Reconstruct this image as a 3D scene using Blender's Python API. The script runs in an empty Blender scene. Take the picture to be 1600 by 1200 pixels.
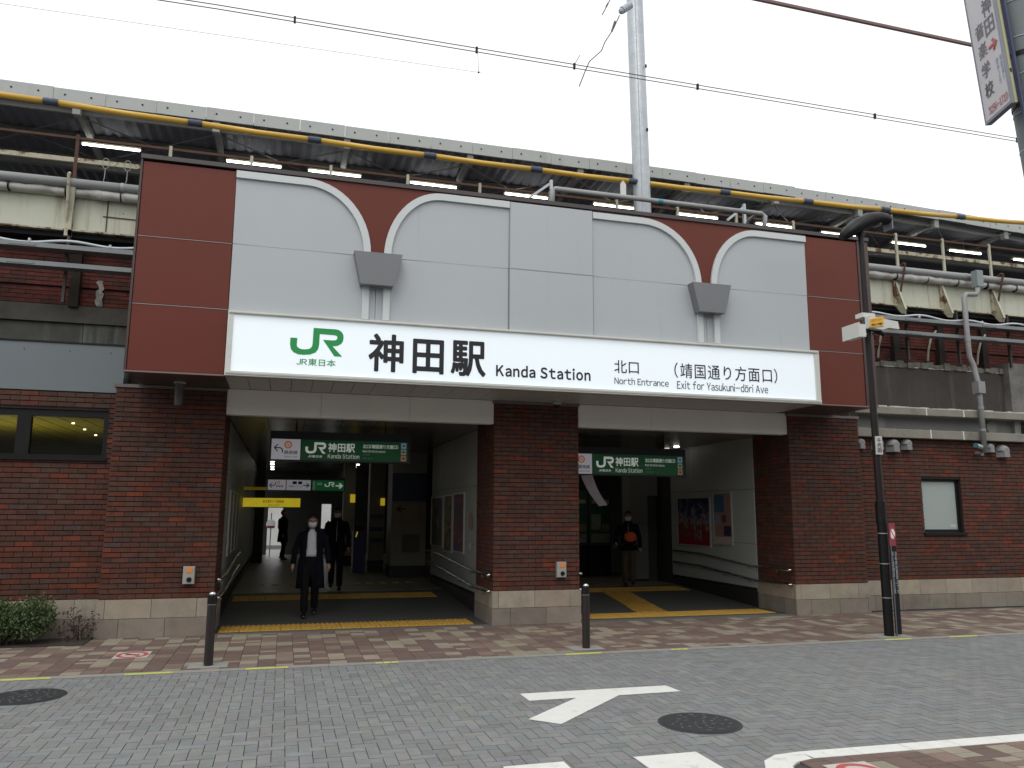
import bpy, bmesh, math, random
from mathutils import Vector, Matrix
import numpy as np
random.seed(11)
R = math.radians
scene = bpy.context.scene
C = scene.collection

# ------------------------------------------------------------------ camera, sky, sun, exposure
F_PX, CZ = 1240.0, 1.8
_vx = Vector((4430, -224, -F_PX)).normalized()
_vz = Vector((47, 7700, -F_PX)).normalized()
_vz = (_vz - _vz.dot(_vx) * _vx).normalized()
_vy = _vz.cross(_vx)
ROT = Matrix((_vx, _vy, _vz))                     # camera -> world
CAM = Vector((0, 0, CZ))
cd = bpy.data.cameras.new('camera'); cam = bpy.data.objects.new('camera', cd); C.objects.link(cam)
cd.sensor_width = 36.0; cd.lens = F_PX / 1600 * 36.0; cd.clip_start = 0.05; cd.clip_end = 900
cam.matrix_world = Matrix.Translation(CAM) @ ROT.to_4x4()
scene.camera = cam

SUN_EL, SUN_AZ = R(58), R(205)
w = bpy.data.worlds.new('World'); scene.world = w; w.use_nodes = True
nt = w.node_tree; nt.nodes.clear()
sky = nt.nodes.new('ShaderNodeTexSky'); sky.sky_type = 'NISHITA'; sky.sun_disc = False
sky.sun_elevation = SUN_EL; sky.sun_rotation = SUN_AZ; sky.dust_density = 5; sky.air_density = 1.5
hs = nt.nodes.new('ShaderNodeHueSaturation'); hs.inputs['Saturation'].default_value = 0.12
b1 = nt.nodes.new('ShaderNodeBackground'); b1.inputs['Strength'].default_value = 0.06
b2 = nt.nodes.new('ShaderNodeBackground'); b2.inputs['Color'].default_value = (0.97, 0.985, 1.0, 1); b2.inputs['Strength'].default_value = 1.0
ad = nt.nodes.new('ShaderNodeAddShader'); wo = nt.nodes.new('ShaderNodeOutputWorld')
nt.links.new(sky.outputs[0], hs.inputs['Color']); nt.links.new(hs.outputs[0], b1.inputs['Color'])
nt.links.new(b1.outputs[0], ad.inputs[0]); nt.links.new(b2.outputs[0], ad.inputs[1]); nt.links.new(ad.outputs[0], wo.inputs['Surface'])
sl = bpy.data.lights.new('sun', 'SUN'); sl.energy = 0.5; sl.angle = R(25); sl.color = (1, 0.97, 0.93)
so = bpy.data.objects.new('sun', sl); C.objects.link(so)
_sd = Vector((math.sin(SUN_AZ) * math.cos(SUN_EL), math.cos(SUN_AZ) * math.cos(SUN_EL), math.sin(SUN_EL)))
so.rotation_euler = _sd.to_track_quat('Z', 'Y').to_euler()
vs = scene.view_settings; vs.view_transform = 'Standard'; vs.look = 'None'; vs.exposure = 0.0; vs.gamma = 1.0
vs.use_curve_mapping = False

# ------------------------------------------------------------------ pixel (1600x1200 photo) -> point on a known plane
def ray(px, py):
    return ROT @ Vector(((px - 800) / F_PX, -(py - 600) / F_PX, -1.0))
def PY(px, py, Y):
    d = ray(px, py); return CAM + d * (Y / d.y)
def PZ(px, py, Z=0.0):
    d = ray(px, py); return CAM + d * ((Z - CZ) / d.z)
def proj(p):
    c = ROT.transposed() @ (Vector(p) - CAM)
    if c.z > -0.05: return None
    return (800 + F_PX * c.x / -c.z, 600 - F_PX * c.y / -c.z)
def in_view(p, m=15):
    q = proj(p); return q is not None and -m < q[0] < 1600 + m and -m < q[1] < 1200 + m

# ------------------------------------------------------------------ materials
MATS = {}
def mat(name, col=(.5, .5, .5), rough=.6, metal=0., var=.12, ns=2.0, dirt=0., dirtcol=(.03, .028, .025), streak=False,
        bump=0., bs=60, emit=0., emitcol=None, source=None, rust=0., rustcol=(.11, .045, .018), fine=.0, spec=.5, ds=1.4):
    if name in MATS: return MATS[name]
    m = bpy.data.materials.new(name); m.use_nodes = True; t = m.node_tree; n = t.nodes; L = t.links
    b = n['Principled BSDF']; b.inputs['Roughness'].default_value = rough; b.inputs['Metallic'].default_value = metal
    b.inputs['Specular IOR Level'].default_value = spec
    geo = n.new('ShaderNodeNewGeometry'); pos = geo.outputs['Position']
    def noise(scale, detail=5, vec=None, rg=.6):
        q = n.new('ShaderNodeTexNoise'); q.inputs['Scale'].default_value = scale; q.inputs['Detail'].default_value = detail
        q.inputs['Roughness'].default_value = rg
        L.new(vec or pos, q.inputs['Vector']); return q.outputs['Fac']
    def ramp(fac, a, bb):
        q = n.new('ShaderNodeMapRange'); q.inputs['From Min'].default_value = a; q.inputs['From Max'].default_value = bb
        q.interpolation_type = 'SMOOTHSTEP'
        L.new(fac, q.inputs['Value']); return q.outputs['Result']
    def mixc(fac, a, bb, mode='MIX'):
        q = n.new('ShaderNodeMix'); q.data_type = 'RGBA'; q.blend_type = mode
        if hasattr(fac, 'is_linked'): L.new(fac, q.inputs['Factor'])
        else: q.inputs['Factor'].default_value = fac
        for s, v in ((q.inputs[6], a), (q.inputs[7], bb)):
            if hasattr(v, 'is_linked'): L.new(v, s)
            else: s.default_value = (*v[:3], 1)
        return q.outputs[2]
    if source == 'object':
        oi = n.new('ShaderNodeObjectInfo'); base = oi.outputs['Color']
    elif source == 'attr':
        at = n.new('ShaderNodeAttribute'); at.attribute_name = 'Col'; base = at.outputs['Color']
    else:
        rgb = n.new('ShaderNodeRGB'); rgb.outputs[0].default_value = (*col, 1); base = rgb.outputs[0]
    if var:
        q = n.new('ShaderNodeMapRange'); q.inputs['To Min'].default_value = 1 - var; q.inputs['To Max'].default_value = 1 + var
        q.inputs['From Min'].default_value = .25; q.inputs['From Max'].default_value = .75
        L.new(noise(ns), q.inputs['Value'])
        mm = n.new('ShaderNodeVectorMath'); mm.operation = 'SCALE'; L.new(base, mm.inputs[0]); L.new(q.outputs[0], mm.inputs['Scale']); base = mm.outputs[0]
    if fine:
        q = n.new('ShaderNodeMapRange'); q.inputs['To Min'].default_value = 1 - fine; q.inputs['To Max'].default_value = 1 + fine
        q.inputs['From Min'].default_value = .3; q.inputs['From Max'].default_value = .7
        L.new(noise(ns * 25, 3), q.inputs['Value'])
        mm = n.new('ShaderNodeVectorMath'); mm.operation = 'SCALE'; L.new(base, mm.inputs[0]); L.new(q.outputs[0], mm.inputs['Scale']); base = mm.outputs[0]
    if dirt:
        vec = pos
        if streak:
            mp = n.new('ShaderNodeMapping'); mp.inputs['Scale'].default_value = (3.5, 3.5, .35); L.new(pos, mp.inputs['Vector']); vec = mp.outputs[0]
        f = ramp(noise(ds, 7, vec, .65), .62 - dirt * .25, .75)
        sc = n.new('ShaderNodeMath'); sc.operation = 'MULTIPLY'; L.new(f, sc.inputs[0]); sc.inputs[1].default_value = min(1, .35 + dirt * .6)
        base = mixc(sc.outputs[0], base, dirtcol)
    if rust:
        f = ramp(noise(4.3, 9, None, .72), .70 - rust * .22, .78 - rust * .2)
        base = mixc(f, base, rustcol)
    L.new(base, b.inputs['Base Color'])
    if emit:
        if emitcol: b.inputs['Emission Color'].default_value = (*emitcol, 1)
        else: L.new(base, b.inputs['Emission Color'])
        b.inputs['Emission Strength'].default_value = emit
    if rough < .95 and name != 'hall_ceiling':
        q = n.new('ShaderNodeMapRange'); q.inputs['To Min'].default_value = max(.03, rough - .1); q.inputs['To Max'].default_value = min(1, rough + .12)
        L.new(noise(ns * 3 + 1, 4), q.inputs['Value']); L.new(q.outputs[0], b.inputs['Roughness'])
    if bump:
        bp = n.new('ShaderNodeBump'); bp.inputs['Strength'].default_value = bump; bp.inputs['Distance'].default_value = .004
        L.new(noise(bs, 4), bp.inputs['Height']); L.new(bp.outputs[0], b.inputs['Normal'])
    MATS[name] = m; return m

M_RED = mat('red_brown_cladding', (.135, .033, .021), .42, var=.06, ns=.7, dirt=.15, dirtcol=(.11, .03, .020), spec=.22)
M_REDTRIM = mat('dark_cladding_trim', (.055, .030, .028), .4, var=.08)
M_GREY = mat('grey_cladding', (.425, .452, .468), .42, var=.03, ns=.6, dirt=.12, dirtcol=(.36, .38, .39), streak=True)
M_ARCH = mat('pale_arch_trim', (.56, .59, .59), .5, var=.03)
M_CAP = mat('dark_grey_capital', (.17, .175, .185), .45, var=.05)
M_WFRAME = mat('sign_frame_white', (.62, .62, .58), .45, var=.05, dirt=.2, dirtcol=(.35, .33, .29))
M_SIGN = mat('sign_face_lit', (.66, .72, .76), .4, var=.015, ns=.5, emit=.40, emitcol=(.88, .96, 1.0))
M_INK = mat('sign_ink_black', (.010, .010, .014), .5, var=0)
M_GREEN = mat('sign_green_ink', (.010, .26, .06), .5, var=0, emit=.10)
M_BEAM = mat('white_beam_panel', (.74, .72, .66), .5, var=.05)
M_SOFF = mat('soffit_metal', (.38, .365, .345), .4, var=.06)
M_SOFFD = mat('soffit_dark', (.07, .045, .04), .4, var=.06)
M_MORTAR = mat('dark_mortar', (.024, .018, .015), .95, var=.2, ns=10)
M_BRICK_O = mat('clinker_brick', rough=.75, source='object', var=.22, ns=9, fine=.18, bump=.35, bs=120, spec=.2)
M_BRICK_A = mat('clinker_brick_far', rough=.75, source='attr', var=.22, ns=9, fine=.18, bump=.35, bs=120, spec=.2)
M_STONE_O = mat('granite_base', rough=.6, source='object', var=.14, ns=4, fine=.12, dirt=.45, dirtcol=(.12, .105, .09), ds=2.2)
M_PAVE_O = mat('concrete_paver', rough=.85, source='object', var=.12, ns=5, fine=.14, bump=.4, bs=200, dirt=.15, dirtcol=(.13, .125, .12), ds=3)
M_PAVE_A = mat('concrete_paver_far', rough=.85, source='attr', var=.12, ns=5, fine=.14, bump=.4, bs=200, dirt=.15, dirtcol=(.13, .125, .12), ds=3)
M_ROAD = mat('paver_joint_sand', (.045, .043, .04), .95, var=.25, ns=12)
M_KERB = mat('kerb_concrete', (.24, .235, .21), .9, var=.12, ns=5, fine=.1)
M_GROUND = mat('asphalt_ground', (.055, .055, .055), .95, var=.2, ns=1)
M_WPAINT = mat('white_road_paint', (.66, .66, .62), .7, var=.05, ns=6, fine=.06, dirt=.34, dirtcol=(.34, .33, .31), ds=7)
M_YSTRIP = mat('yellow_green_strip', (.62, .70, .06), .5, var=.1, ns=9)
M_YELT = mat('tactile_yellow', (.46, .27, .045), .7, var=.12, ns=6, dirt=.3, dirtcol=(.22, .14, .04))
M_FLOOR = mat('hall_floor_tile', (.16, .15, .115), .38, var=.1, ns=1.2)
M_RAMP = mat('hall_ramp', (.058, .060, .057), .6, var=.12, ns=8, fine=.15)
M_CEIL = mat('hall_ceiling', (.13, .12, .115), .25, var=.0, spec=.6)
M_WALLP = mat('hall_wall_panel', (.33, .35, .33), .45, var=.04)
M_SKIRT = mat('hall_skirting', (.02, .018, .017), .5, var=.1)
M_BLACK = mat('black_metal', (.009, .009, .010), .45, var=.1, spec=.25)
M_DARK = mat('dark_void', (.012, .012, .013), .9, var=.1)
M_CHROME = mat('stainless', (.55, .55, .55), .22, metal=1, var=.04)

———

> _Short problem_
Up to and including the line with "C = scene.collection", copy the data above from its first line. Skip pictures.

> _Exercise response_
Reconstruct this image as a 3D scene using Blender's Python API. The script runs in an empty Blender scene. Take the picture to be 1600 by 1200 pixels.
import bpy, bmesh, math, random
from mathutils import Vector, Matrix
import numpy as np
random.seed(11)
R = math.radians
scene = bpy.context.scene
C = scene.collection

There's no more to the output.